'Il Traditore': la recensione


di FREDERIC PASCALI - Molto spesso si fa fatica a immedesimarsi nelle scelte della vita di un uomo fino a tal punto che si è costretti a ripiegare su quelle che non sono altro che delle mere interpretazioni. Marco Bellocchio, alla sua  ventisettesima regia di lungometraggio, cerca di spingersi oltre rappresentando, con il suo consueto stile dalle forti connotazioni introspettive, la vita e il pensiero di Tommaso Buscetta, il più famoso pentito di mafia della storia della nostra repubblica.

La messa in primo piano del personaggio principale è un lavoro ai fianchi che parte da lontano e porta con sé il retaggio di un flashback che è la sintesi perfetta della personalità dell’uomo e del mafioso.

“La mafia non dimentica”, “la vecchia mafia non uccideva donne e bambini”, sono questi due postulati di un modus vivendi che non abbandona mai i ragionamenti di Buscetta e ne sviscera la parte più banalmente legata alla sua formazione e alla sua cultura di stampo criminale.
Il percorso narrativo della pellicola ruota attorno a questi presunti dogmi e si fa carico di condurci per mano attraverso le fasi di una vita che, anche nei momenti più duri, sembra accompagnarsi ad un’aura di intangibilità la quale, complice la bella colonna sonora di Nicola Piovani, veicola gli accadimenti con la levità tipica delle cose ineluttabili.

In questo contesto risulta particolarmente brillante la prova di Pierfrancesco Favino impegnato in un’interpretazione sicuramente non agevole. Il suo “Don Masino” ha una personalità che sin da subito cattura l’attenzione e prende in mano le redini di una sceneggiatura, scritta dallo stesso Bellocchio con Ludovica Rampoldi, Valia Santella e Francesco Piccolo, che sconta la spada di Damocle della sintesi contornando e tratteggiando con mano lieve le figure di pressoché tutti gli altri personaggi, compreso un Giovanni Falcone forse troppo monocorde.
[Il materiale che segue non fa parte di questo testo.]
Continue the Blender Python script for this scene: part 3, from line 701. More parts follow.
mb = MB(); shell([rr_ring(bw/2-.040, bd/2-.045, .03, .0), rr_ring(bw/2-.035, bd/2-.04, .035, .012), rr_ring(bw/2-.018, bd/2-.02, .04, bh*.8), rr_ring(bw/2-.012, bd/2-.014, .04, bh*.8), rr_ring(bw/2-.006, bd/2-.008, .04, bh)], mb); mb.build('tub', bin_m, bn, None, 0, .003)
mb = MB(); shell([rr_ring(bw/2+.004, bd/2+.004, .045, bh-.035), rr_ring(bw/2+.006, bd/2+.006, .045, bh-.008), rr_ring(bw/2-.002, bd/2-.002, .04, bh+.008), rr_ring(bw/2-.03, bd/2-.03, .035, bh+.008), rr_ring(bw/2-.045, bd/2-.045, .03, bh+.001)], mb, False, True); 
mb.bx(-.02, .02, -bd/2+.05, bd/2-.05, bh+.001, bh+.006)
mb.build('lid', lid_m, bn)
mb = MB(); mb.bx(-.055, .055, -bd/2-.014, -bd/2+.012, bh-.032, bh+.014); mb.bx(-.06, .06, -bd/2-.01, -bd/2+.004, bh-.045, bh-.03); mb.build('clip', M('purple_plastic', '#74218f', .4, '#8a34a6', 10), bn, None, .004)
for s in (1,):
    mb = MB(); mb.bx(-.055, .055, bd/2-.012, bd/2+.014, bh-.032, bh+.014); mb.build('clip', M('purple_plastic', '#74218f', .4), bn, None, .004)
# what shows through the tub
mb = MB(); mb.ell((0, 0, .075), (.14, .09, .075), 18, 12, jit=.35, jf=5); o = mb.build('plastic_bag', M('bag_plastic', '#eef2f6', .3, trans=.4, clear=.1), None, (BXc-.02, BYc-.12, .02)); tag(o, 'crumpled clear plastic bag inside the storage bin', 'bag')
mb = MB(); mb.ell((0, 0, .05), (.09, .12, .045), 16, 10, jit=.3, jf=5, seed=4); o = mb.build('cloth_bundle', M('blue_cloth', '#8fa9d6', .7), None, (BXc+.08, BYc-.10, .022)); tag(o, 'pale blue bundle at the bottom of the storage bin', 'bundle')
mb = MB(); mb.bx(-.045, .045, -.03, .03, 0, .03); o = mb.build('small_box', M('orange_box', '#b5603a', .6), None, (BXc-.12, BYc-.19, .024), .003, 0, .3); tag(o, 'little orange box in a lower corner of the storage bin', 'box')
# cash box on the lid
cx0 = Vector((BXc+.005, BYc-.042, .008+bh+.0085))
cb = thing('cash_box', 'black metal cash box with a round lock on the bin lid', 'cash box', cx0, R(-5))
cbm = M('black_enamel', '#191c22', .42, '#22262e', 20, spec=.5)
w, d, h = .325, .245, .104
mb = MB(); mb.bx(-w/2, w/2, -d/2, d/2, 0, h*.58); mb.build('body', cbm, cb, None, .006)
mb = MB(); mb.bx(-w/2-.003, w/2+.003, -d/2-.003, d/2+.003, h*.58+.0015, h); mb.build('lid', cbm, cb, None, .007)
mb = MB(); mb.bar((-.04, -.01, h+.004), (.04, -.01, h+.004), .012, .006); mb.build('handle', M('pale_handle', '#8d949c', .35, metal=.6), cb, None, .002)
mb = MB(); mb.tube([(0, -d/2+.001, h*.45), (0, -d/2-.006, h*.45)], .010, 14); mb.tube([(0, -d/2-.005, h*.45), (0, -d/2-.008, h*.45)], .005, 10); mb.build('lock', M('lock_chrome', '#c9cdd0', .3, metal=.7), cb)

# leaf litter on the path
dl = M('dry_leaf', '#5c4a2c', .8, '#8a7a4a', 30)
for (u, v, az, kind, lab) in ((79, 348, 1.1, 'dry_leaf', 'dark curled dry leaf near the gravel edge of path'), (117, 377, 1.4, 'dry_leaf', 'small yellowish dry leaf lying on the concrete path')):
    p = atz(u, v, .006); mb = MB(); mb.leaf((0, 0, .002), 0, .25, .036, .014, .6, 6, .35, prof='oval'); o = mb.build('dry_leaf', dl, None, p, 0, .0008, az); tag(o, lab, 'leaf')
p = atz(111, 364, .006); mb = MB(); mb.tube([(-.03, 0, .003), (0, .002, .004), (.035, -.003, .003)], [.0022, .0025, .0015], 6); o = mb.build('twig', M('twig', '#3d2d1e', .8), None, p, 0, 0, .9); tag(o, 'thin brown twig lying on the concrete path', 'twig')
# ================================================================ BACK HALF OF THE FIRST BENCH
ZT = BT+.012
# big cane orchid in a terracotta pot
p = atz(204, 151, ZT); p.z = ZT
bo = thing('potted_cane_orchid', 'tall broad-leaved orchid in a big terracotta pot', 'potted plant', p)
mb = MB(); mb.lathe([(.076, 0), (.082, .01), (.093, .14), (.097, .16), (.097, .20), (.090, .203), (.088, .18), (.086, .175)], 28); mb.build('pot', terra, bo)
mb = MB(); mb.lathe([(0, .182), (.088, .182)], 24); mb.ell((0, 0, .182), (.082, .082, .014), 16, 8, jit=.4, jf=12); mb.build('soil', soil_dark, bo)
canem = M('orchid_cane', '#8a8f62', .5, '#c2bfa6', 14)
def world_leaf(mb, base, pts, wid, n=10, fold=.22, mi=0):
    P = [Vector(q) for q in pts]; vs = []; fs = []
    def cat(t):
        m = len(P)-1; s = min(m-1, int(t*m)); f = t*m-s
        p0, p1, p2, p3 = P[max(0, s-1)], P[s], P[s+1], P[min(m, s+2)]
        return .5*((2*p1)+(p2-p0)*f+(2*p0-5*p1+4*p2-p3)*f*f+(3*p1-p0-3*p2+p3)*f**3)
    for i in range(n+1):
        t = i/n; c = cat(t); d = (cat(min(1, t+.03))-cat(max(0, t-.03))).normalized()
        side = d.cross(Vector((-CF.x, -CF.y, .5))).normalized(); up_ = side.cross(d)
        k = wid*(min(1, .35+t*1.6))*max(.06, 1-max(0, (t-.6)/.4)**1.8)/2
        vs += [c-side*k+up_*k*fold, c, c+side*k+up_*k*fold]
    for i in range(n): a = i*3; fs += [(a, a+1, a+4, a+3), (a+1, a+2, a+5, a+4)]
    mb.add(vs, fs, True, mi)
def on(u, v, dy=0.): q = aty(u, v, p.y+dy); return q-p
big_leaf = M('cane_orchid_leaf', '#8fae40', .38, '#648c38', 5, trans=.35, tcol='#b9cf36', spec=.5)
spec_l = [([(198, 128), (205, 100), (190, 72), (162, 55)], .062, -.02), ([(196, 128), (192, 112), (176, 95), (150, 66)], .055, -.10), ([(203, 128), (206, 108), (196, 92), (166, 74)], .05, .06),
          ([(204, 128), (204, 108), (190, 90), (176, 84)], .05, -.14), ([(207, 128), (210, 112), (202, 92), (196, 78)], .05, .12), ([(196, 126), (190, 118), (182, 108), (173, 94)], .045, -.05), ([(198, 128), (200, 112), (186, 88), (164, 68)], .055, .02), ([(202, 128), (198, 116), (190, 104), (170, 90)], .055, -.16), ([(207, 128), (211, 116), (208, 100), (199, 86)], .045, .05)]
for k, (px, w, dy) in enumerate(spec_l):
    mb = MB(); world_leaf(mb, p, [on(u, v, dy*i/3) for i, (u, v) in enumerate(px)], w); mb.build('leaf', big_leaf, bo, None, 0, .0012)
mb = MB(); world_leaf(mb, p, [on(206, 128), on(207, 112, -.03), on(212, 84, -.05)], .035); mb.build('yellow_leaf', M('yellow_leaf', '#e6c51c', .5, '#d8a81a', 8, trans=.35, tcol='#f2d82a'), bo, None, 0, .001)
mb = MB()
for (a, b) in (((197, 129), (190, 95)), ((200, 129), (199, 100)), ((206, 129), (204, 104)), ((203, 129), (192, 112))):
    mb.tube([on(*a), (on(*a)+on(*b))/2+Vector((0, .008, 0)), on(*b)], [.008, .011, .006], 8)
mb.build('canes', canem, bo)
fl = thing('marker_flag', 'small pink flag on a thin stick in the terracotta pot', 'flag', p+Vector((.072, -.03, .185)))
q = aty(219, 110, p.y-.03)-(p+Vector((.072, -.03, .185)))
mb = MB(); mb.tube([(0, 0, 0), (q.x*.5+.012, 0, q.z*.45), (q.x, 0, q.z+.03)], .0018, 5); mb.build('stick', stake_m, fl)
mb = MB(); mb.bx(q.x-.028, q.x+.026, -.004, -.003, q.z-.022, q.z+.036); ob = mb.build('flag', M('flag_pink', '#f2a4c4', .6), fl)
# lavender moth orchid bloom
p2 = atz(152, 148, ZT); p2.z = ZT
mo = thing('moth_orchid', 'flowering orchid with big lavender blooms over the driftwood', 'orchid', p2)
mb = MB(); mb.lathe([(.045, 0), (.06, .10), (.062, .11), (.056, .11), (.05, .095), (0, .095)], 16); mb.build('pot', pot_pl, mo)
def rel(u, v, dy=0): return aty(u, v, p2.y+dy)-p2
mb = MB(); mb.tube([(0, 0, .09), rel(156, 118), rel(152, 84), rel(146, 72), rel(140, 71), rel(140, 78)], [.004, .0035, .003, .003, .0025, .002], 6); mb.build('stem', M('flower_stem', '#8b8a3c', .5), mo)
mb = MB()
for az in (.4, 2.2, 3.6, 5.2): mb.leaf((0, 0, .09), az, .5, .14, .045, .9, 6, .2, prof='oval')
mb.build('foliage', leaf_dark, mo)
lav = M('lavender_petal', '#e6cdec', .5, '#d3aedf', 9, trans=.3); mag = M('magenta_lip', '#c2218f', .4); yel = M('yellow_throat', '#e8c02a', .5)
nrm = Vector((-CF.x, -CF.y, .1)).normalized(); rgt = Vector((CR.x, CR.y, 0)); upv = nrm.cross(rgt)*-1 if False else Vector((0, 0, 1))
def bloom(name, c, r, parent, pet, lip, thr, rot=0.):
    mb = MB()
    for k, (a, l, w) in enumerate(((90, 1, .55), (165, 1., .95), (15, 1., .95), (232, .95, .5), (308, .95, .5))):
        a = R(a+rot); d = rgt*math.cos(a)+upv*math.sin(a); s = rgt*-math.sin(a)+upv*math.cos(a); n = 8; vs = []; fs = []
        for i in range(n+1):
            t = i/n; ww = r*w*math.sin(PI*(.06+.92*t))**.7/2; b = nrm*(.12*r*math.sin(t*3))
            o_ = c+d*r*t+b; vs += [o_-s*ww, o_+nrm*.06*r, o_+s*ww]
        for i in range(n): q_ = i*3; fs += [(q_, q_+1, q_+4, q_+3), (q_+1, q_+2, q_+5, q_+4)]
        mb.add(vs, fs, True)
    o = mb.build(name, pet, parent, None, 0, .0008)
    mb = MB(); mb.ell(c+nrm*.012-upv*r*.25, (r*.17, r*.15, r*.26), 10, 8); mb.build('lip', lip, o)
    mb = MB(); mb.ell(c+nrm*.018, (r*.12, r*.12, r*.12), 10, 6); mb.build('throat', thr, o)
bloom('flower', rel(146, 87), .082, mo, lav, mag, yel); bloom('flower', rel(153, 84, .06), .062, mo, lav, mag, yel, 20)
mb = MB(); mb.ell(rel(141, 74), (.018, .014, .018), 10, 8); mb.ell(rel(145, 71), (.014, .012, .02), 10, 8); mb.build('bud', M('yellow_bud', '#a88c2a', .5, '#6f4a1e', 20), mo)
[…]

Nella buona performance complessiva del cast una citazione è d’obbligo per il bravissimo  Luigi Lo Cascio, “Totuccio Contorno”, e Maria Fernanda Cândido, “Cristina”, che danno un tocco ulteriore al realismo della trama, così come la fotografia di Vladan Radovic e i suoi chiaroscuri impegnati a disegnare in filigrana il senso di un animo, quello di Buscetta, inquieto e indomabile.